Jim and Sherrie Starr

40 Years, 40 Stories

JIM AND SHERRIE STARR, NEW BERN

“We really tried to give the education piece of it equal billing. We were going for environmental awareness. We were really trying to understand when there were issues with the rivers and what they were.”

Jim and Sherrie Starr were drawn to New Bern by the prospect of sailing those wide, open waters. That was in 2005, but retirement didn’t last long after the couple became acquainted with neighbor — and then-Neuse Riverkeeper Foundation board president — Dave McCracken.

“He recruited me first to be a volunteer and then Sherrie got heavily involved with fundraising,” Jim said. “When I started as a volunteer, it was specifically to try to create a volunteer program that ended up being called ‘River Watch.’ That was all about getting members educated about what to look for when they were out on the river, for follow-up by the Riverkeepers or the state agencies to enforce environmental law.”
As Jim became more involved as a volunteer, then as a member of the NRF board, Sherrie leant her fundraising expertise to NRF’s cause.

“I had been involved in Denver in a lot of fundraising activities, so I volunteered,” she said.

In 2009, she joined the committee for Taste of Carolinas, at that time five years old and floundering.

“At that point, it was failing,” Sherrie said. “I thought, ‘This is a lot of work for $4,000, maybe we should do it differently.’”

The committee set about “tweaking” Taste, adding the chef’s competition, and the resulting reinvention of the signature NRF event was a success — almost too much of a success, according to Sherrie.

“In 2011, we had too many people. We were a victim of our own success,” she laughed.
More tweaking ensued, including making it a patrons-only event, which kept the numbers up to fundraising expectations, but down enough there were no lines and plenty of food.

“It was fun. It really was a fun group of people we were working with. It was so important for the organization, because it became our primary external fundraiser other than membership.
I was especially interested in the children’s education piece and being able to pay for that,” Sherrie said.
The education aspect was equally important to Jim.

“We really tried to give the education piece of it equal billing. We were going for environmental awareness. We were really trying to understand when there were issues with the rivers and what they were,” Jim said.
Under Jim’s watch as board president, NRF initiated education sessions where Riverkeepers did an overview of environmental law; NRF set up a mechanism for the public to report issues on or in the waterways; and a daylong symposium about fracking was organized at the North Carolina History Center at Tryon Palace.

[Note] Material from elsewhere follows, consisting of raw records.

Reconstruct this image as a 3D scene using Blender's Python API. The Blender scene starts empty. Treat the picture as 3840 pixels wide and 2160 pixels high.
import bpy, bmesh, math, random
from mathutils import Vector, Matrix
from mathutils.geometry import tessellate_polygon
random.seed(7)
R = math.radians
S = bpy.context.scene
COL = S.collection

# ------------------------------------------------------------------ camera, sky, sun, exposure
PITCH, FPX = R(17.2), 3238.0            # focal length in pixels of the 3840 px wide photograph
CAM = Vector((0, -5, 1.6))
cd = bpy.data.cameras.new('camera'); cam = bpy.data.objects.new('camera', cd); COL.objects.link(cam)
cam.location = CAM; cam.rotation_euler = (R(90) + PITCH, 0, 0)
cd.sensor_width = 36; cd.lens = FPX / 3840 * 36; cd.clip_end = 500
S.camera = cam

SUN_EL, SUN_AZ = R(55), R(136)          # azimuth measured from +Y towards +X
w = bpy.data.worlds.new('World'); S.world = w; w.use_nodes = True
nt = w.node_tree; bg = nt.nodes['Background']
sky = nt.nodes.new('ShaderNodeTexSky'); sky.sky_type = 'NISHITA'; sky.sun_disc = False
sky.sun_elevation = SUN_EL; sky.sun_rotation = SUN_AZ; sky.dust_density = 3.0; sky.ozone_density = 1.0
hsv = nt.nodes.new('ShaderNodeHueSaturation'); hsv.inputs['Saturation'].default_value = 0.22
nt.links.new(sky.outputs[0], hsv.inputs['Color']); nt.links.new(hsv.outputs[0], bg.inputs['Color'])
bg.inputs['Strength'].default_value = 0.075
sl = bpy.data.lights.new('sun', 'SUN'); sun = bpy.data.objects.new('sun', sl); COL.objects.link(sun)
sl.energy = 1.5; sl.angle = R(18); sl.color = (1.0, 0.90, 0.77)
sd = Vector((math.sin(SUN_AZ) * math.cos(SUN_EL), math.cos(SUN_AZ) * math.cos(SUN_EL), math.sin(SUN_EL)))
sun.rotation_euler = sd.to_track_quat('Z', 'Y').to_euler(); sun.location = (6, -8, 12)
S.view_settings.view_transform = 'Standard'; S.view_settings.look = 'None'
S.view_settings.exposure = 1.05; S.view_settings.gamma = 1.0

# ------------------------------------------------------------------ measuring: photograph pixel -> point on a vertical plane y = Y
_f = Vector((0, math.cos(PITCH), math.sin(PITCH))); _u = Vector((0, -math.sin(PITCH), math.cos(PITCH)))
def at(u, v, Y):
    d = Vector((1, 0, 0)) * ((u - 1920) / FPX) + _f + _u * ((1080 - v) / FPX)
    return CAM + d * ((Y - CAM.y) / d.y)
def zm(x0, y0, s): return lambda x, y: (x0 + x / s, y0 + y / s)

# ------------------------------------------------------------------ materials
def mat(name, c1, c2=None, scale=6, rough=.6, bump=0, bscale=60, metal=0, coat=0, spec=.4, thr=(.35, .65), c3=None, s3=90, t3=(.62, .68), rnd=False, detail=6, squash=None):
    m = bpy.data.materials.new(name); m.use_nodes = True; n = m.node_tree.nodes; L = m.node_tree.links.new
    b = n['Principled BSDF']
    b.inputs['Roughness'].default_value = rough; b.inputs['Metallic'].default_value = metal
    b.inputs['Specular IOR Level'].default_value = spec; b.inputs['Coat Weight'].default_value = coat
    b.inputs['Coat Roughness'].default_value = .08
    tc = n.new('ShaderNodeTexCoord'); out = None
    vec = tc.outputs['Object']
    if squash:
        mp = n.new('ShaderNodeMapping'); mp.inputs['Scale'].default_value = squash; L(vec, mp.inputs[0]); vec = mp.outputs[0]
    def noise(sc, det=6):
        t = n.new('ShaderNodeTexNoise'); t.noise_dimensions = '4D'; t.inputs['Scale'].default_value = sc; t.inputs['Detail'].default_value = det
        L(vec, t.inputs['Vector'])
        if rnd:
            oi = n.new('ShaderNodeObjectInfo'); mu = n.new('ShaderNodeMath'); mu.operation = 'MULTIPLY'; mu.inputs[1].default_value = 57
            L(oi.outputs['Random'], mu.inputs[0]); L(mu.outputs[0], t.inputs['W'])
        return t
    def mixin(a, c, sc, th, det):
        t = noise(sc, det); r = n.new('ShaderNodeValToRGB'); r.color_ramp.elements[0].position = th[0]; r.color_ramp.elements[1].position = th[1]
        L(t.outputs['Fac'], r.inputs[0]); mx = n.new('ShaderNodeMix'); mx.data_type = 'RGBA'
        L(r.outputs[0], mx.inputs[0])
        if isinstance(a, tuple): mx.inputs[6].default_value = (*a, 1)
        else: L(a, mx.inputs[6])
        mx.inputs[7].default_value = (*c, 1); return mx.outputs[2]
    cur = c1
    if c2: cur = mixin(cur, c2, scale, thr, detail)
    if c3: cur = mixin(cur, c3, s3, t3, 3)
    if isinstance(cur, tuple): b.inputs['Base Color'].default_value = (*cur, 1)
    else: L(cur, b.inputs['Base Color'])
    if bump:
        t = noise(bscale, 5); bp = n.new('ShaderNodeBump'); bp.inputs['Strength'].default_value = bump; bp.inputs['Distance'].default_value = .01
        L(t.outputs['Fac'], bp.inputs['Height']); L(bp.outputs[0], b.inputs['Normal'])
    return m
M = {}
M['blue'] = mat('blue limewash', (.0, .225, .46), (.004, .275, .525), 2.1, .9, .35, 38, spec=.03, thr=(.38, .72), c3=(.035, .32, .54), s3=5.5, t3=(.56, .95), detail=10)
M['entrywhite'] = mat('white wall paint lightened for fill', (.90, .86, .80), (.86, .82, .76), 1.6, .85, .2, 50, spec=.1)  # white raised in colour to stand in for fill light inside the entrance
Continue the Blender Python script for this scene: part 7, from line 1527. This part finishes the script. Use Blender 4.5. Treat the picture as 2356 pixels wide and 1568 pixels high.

“We had a whole discussion of the risks of fracking. That, I think, was another part of the public awareness piece that took a lot of work, and we had some controversy. We had pro-fracking and anti-fracking speakers and really tried to have a balanced view,” Jim said. “We advertised it, got it on NPR, and we got people who were concerned about the river, and we got people who thought all this stuff was a bunch of hooey, who wanted to hear what the issue was.”

Jim initially had reservations about the merger between Neuse Riverkeeper Foundation and Pamlico-Tar River Foundation, but by the time his presidency ended, two of oldest conservation organizations were poised to become Sound Rivers — “a very good thing,” he said.

The issues facing the rivers then are the same one facing the rivers today, Jim said: nutrient pollution, particularly caused by concentrated animal feeding operations (CAFOs) and stormwater runoff; fish kills due to algal blooms caused by both. He said his wish is that environmental law would be enforced to the point that Sound Rivers can focus solely on educating people about and advocating for the rivers.
“I used to say in the NRF, the NRF’s ultimate goal is not be in business,” Jim said.